#### Stated exercise
From the entries below, reproduce exactly the lines from the one with "Generate a Blender" through the one with "PI = math.pi", both included, without images.

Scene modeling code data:
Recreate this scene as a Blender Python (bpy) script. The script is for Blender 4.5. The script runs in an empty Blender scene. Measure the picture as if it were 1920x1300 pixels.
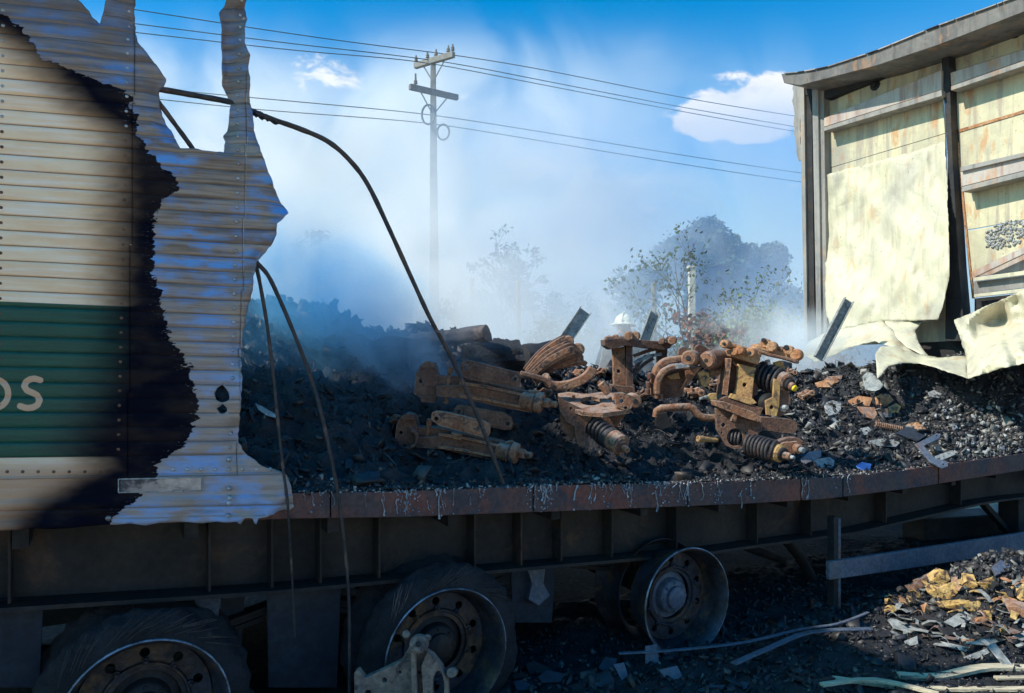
import bpy, math, random
import numpy as np
from math import radians as R, sin, cos, pi, tan, atan2, sqrt
from mathutils import Vector as V, Matrix, Quaternion
from mathutils.geometry import tessellate_polygon

S = bpy.context.scene
COL = S.collection
rnd = random.Random(11)
EYE = 1.65

# ---------------------------------------------------------------- camera
cam_data = bpy.data.cameras.new('camera')
cam_data.sensor_width = 36.0
cam_data.lens = 36.0 * 1400 / 1920
cam_data.clip_start = 0.05
cam_data.clip_end = 9000
cam = bpy.data.objects.new('camera', cam_data)
COL.objects.link(cam)
cam.location = (0, 0, EYE)
cam.rotation_euler = (R(90), 0, 0)
S.camera = cam

# ---------------------------------------------------------------- sky and sun
SUN_DIR = V((-0.95, -0.31, 0)).normalized() * cos(R(43)) + V((0, 0, sin(R(43))))
world = bpy.data.worlds.new('World')
S.world = world
world.use_nodes = True
wn, wl = world.node_tree.nodes, world.node_tree.links
wn.clear()


def NN(nodes, typ, **kw):
    n = nodes.new(typ)
    for k, v in kw.items():
        if k == 'inp':
            for a, b in v.items():
                n.inputs[a].default_value = b
        else:
            setattr(n, k, v)
    return n


def mathn(nt, op, a, b=None, c=None, clamp=False):
    n = nt.nodes.new('ShaderNodeMath')
    n.operation = op
    n.use_clamp = clamp
    for i, x in enumerate((a, b, c)):
        if x is None:
            continue
        if isinstance(x, (int, float)):
            n.inputs[i].default_value = x
        else:
            nt.links.new(x, n.inputs[i])
    return n.outputs[0]


def maprange(nt, x, a, b, c=0.0, d=1.0, smooth=True):
    n = nt.nodes.new('ShaderNodeMapRange')
    n.interpolation_type = 'SMOOTHSTEP' if smooth else 'LINEAR'
    nt.links.new(x, n.inputs[0])
    for i, v in enumerate((a, b, c, d)):
        n.inputs[i + 1].default_value = v
    return n.outputs[0]


def mixc(nt, fac, a, b, mode='MIX'):
    n = nt.nodes.new('ShaderNodeMix')
    n.data_type = 'RGBA'
    n.blend_type = mode
    for idx, x in ((0, fac), (6, a), (7, b)):
        if isinstance(x, (int, float)):
            n.inputs[idx].default_value = x
        elif isinstance(x, tuple):
            n.inputs[idx].default_value = (*x[:3], 1)
        else:
            nt.links.new(x, n.inputs[idx])
    return n.outputs[2]


def noise(nt, vec, scale, detail=4, rough=0.55, dist=0.0):
    n = nt.nodes.new('ShaderNodeTexNoise')
    n.inputs['Scale'].default_value = scale
    n.inputs['Detail'].default_value = detail
    n.inputs['Roughness'].default_value = rough
    n.inputs['Distortion'].default_value = dist
    if vec is not None:
        nt.links.new(vec, n.inputs['Vector'])
    return n.outputs[0]


def mapping(nt, vec, scale=(1, 1, 1), loc=(0, 0, 0), rot=(0, 0, 0)):
    n = nt.nodes.new('ShaderNodeMapping')
    n.inputs['Scale'].default_value = scale
    n.inputs['Location'].default_value = loc
    n.inputs['Rotation'].default_value = rot
    nt.links.new(vec, n.inputs[0])
    return n.outputs[0]


nt = world.node_tree
sky = NN(wn, 'ShaderNodeTexSky', sky_type='NISHITA', sun_disc=False)
sky.sun_elevation = R(43)
sky.sun_rotation = atan2(SUN_DIR.x, SUN_DIR.y)
sky.air_density = 1.2
sky.dust_density = 1.2
sky.ozone_density = 3.0
tc = NN(wn, 'ShaderNodeTexCoord')
sep = NN(wn, 'ShaderNodeSeparateXYZ')
wl.new(tc.outputs['Generated'], sep.inputs[0])
az = mathn(nt, 'ARCTAN2', sep.outputs[0], sep.outputs[1])
el = mathn(nt, 'ARCSINE', sep.outputs[2])
hsv = NN(wn, 'ShaderNodeHueSaturation', inp={'Saturation': 1.75, 'Value': 1.0})
wl.new(sky.outputs[0], hsv.inputs['Color'])
hz = maprange(nt, el, 0.02, 0.44, 0.85, 0.0)
c1 = mixc(nt, 1.0, hsv.outputs[0], (0.27, 1.04, 1.0), 'MULTIPLY')
c1 = mixc(nt, hz, c1, (3.5, 3.95, 4.4))
cn = noise(nt, mapping(nt, tc.outputs['Generated'], (1, 1, 2.0)), 9.0, 10, 0.62, 0.35)
cb = noise(nt, mapping(nt, tc.outputs['Generated'], (1, 1, 2.2)), 1.6, 3, 0.5)
cover = maprange(nt, cb, 0.66, 0.80, 0.0, 0.22)


def puff(px, py, wx, wy, amp):
    a0 = atan2(px - 960, 1400)
    e0 = atan2(650 - py, 1400 * sqrt(1 + ((px - 960) / 1400) ** 2))
    dx = mathn(nt, 'DIVIDE', mathn(nt, 'SUBTRACT', az, a0), wx / 1400)
    dy = mathn(nt, 'DIVIDE', mathn(nt, 'SUBTRACT', el, e0), wy / 1400)
    d2 = mathn(nt, 'ADD', mathn(nt, 'MULTIPLY', dx, dx), mathn(nt, 'MULTIPLY', dy, dy))
    return mathn(nt, 'MULTIPLY', maprange(nt, d2, 0.0, 1.0, 1.0, 0.0), amp)


field = cover
for args in ((1405, 190, 175, 80, 0.42), (1330, 225, 120, 40, 0.2), (1490, 215, 140, 70, 0.3), (640, 115, 190, 60, 0.16),
             (720, 105, 80, 42, 0.13), (870, 300, 170, 56, 0.10), (1460, 338, 200, 44, 0.12), (500, 130, 150, 70, 0.1),
             (860, 178, 40, 14, 0.14), (1280, 375, 200, 30, 0.15)):
    field = mathn(nt, 'ADD', field, puff(*args))
dens = maprange(nt, mathn(nt, 'ADD', mathn(nt, 'MULTIPLY', mathn(nt, 'SUBTRACT', cn, 0.5), 2.0), field), 0.20, 0.40)
gate = maprange(nt, field, 0.0, 0.12)
dens = mathn(nt, 'MULTIPLY', dens, gate)
shade = noise(nt, mapping(nt, tc.outputs['Generated'], (1, 1, 2), (0.02, 0.0, 0.06)), 9.0, 5, 0.6)
ccol = mixc(nt, mathn(nt, 'MULTIPLY', maprange(nt, shade, 0.30, 0.55), maprange(nt, el, 0.27, 0.325, 0.25, 1.0)), (3.9, 4.1, 4.5), (6.4, 6.0, 5.7))
c2 = mixc(nt, mathn(nt, 'MULTIPLY', dens, 0.85), c1, ccol)
bg = NN(wn, 'ShaderNodeBackground', inp={'Strength': 0.125})
wl.new(c2, bg.inputs[0])
wo = NN(wn, 'ShaderNodeOutputWorld')
wl.new(bg.outputs[0], wo.inputs[0])

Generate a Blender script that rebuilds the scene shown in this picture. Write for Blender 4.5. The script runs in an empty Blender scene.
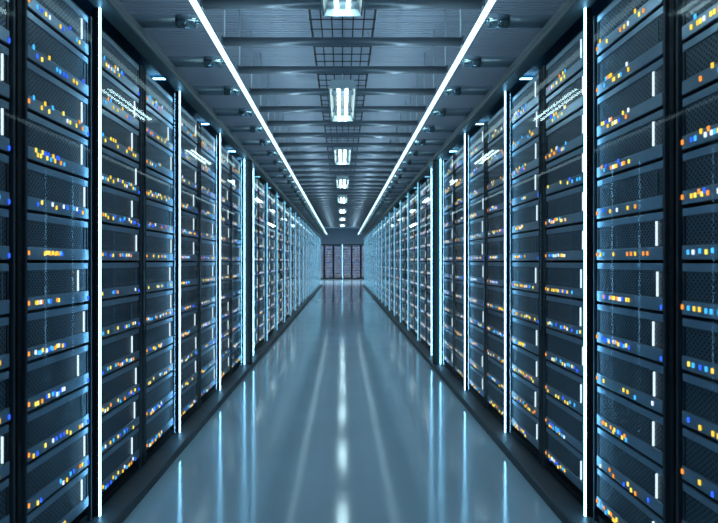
import bpy, bmesh, math, random
from mathutils import Vector, Matrix
random.seed(11)
S = bpy.context.scene
COL = S.collection
PI = math.pi

# ------------------------------------------------------------------ layout (metres)
EYE = 1.155            # camera height over the floor
W = 1.066              # half aisle: plane of the glass doors
RW = 0.6               # rack width
Y0 = 2.447             # first lit post in front of the camera
FPX = 563.6            # focal length in pixels of a 718 px wide frame
PITCH = 0.174          # server pitch
CEIL = EYE + 2.18
LEDGE = EYE - 1.107
YEND = 37.0

# ------------------------------------------------------------------ materials
def new_mat(name):
    m = bpy.data.materials.new(name); m.use_nodes = True
    nt = m.node_tree; nt.nodes.clear()
    out = nt.nodes.new('ShaderNodeOutputMaterial')
    return m, nt, out

def pbr(name, col, rough=0.5, metal=0.0, spec=0.5, noise=0.0, nscale=8.0, rnoise=0.0, bump=0.0):
    m, nt, out = new_mat(name)
    b = nt.nodes.new('ShaderNodeBsdfPrincipled')
    b.inputs['Base Color'].default_value = (*col, 1)
    b.inputs['Roughness'].default_value = rough
    b.inputs['Metallic'].default_value = metal
    b.inputs['Specular IOR Level'].default_value = spec
    nt.links.new(b.outputs[0], out.inputs[0])
    if noise or rnoise or bump:
        tc = nt.nodes.new('ShaderNodeTexCoord')
        n = nt.nodes.new('ShaderNodeTexNoise'); n.inputs['Scale'].default_value = nscale
        n.inputs['Detail'].default_value = 4
        nt.links.new(tc.outputs['Object'], n.inputs['Vector'])
        if noise:
            r = nt.nodes.new('ShaderNodeMapRange')
            r.inputs['To Min'].default_value = 1 - noise; r.inputs['To Max'].default_value = 1 + noise
            nt.links.new(n.outputs['Fac'], r.inputs['Value'])
            mx = nt.nodes.new('ShaderNodeVectorMath'); mx.operation = 'SCALE'
            mx.inputs[0].default_value = col
            nt.links.new(r.outputs[0], mx.inputs['Scale'])
            nt.links.new(mx.outputs[0], b.inputs['Base Color'])
        if rnoise:
            r2 = nt.nodes.new('ShaderNodeMapRange')
            r2.inputs['To Min'].default_value = max(0, rough - rnoise); r2.inputs['To Max'].default_value = rough + rnoise
            nt.links.new(n.outputs['Fac'], r2.inputs['Value'])
            nt.links.new(r2.outputs[0], b.inputs['Roughness'])
        if bump:
            bp = nt.nodes.new('ShaderNodeBump'); bp.inputs['Strength'].default_value = bump
            bp.inputs['Distance'].default_value = 0.01
            nt.links.new(n.outputs['Fac'], bp.inputs['Height'])
            nt.links.new(bp.outputs[0], b.inputs['Normal'])
    return m

def emit(name, col, strength, sample=True):
    m, nt, out = new_mat(name)
    e = nt.nodes.new('ShaderNodeEmission')
    e.inputs[0].default_value = (*col, 1); e.inputs[1].default_value = strength
    nt.links.new(e.outputs[0], out.inputs[0])
    try: m.cycles.emission_sampling = 'AUTO' if sample else 'NONE'
    except Exception: pass
    return m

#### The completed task
Generate a Blender script that rebuilds the scene shown in this picture. Write for Blender 4.5. The script runs in an empty Blender scene.
import bpy, bmesh, math, random
from mathutils import Vector, Matrix
random.seed(11)
S = bpy.context.scene
COL = S.collection
PI = math.pi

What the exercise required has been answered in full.